Friday, May 23, 2008

New Season

OK, we're going to try this again. It's the start of a new season of racing... the first two races are scheduled for tomorrow, and the weather's looking good. I'll post here again with results, and my thoughts on the races.


Sunday, April 30, 2006

Winches: Part two

I have the new stripper ring for my winch... the Rigging Shoppe came through, and got it for me in no time. I plan to install it today - but it looks right, it's just a little smaller than the (just returned) new ring.

I can't say enough about the Rigging Shoppe - a great store, run by great people. If you need sailing parts (or just advice) in the Toronto area, I highly recommend them.

Bottom paint

The days are rapidly getting longer, the water is warming up, and boats are starting to get launched. Hopefully we'll have Canopus afloat within a week or two... but there's still so much to do, to get her ready.

The most important jobs to complete are those below the waterline. Of these, the most common is the bottom paint. This is a layer of antifouling agent that inhibits the growth of algae and slime on the bottom of boat, while she's in the water all season. That growth can significantly slow your performance in the water - so you need to prevent it.

We use VC17 on Canopus - that does a great job, and it's easy to maintain. However, it does need to be reapplied every year. There's very little prep work necessary, a pressure wash of the hull at the end of the previous season is almost enough.

The VC17 itself is actually provided as just a packet of powder (some interesting combination of copper and teflon). The paint can that it comes with contains the application agent - basically a liquid that's used to paint the hull. You mix the powder in, and then paint quickly as the liquid starts to evaporate right away. If you do it right -and work fast enough- you end up with the powder evenly distributed over the hull. Voila, a bottom coat. VC17 starts as a rich copper colour, but once in the water it turns to a dark grey.

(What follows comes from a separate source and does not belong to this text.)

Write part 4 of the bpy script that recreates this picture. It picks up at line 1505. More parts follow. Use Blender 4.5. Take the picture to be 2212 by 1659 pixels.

We also like to wax the hull above the waterline, before she gets launched. This is not as much for functional reasons, it's mostly aesthetic... but good looks count for something.

There's lots else to prepare Canopus for the season, but if necessary almost everything else can be done once she's in the water. It's a nice sunny day today, so I'm going to work on some of the remaining jobs - I'll update the blog tonight with what got done.

Tuesday, April 18, 2006

First up: Winches

First piece of maintenance on Canopus this year, I need to repair one of the winches.

I am fortunate to have some great winches on Canopus; she has two Lewmar winches on the cabin top, and two more Lewmar 40 self-tailing winches on the cockpit sides. The self-tailing winches are great. Using a simple winch, you need to turn ("grind") the winch with one hand, and keep pulling the line ("tail") with the other hand. This is only done fast if you have two people; one grinding, the other tailing. A self-tailing winch keeps the tension on the line by itself, meaning you can concentrate on the grinding - it's faster, and much easier when sailing by yourself.

The self-tailing mechanism is quite clever - it's difficult to describe, here's an exploded view of one. There are two plates that grip the line sitting at the top of the winch. This pulls the line up... but something needs to strip the line out from between the two plates. That piece is called the "stripper ring" (part 17 in the previous diagram) - and the stripper ring in my starboard winch is broken.

I ordered a new one at the end of last year, received the part during the winter, and finally got a chance to install it last weekend - or rather, to try and install it. Sure enough, the ring I received is about an 1/8th of an inch too big. I'm not sure why, but it's big enough that it won't fit. Sigh. So, that's me back to the good folks at The Rigging Shoppe, who (as always) were great to deal with, and happy to take the wrong part back - but now I'm back to waiting for another ring. There's nothing simple (or cheap) about boat repairs.

Introducing myself

So what do I sail? She's a 1986 Catalina 27 named Canopus (after the star). I've owned her for three years now. I sail on Lake Simcoe, out of Jackson's Point harbour. I'm a member of Sail Georgina Association - in fact I happen to the commodore of the club for this year. That's a lot of work as well... but a topic for another posting.

Ahoy There

Well hello; welcome to my blog. Who's to know how long this blog will last, or how widely it will be read... only time will tell those things.

I'm a sailor -as all my friends know- and as I write this, it's Spring. Ah, Spring, when the ice melts, the days turn longer, and the sailors start to prepare their boats for the season. So that's what I'm going to write about - my boat. This is mostly for my own sake, as a log of my exploits, but you're welcome to follow along. I like to sail (day and night), I like to race, and I generally enjoy spending time on the water - but for now, there's lots of work to prepare for the season, so that's where I'll start.